When Chris Clark was injured for the better part of three seasons before ultimately being traded while still holding the captaincy, it made a lot of sense to make Ovi his replacement. He was on top of the world, a whirlwind force on the ice, and the face of the franchise. Laich wasn't guaranteed to be around, because the Caps were still forming their new identity. Whether Ovechkin was truly ready for the role is a whole different story, and one that none of us who are not close to him personally can ever truly attest to. What can be attested to now is that Laich is the guy that many fans and much of the media look to as the true leader and heart of the team off the ice, and as a more than capable player and leader on the ice. He is the guy who runs warm-ups, and has for five years.

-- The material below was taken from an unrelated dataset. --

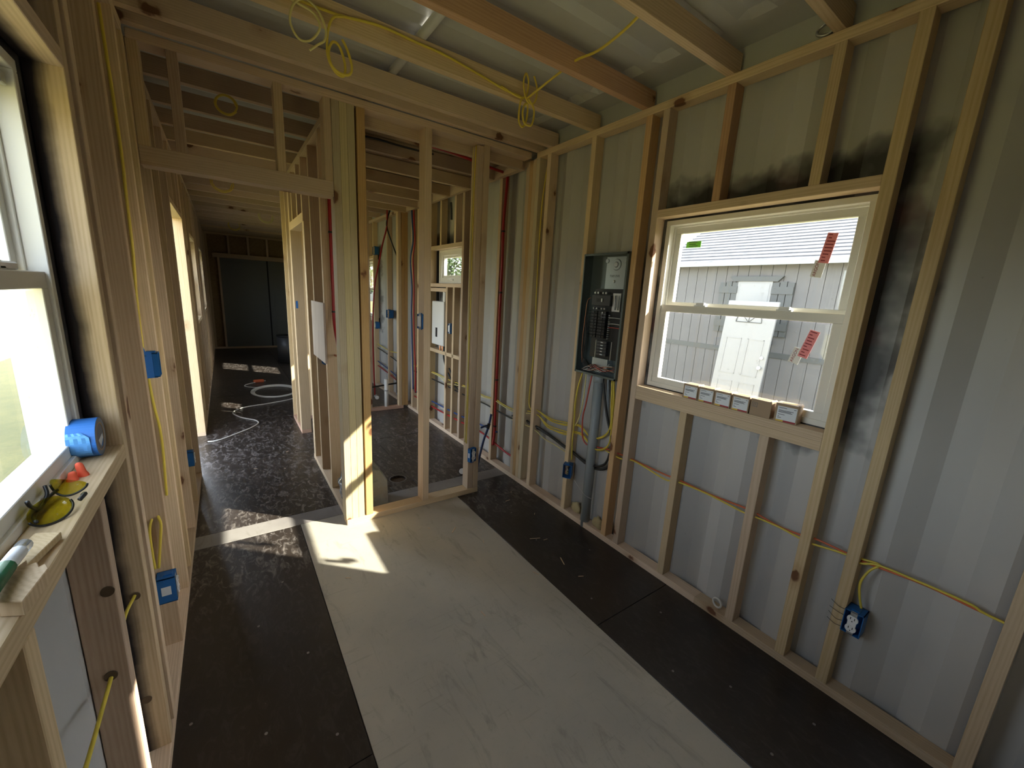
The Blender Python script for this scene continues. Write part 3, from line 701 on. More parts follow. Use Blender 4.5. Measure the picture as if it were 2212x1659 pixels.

Aside from Laich being the guy I think would be the best captain for the team right now, especially through turmoil and regime change, I think it could possibly be better for Ovechkin right now, too. Much has been made of Olie Kolzig's comments that Ovi needs to get back to his younger years and back off from his "rock star" image. I don't think those comments are meant to be nearly as negative as many have made them out to be. I think it is more a call for him to remove distractions and focus on his game, to not get quite so caught up in all the pressures of his life and being pulled in 100 different directions from the team, the league, the coaches, the media, the sponsors, the fans, and everyone else. Whether or not it is a phantom correlation (X and Y appear correlated, but only because Z is happening at the same time), Ovechkin's offensive production has plummeted since taking on the captain's role. Removing one more pressure from his life could arguably help him regain his focus, helping his production and by proxy, the team. Admittedly, that may be a bit of a stretch, but it is still a factor that should be considered.

If the Capitals could have co-captains, I would be 100% behind Ovechkin and Laich sharing the role. But since the NHL does not allow teams to have co-captains, I think that Laich should have a shot starting next season. Again, this is really nothing against Ovechkin, but is instead praise for Laich and recognition that the team is going through changes one way or another. A different captain may help facilitate that change.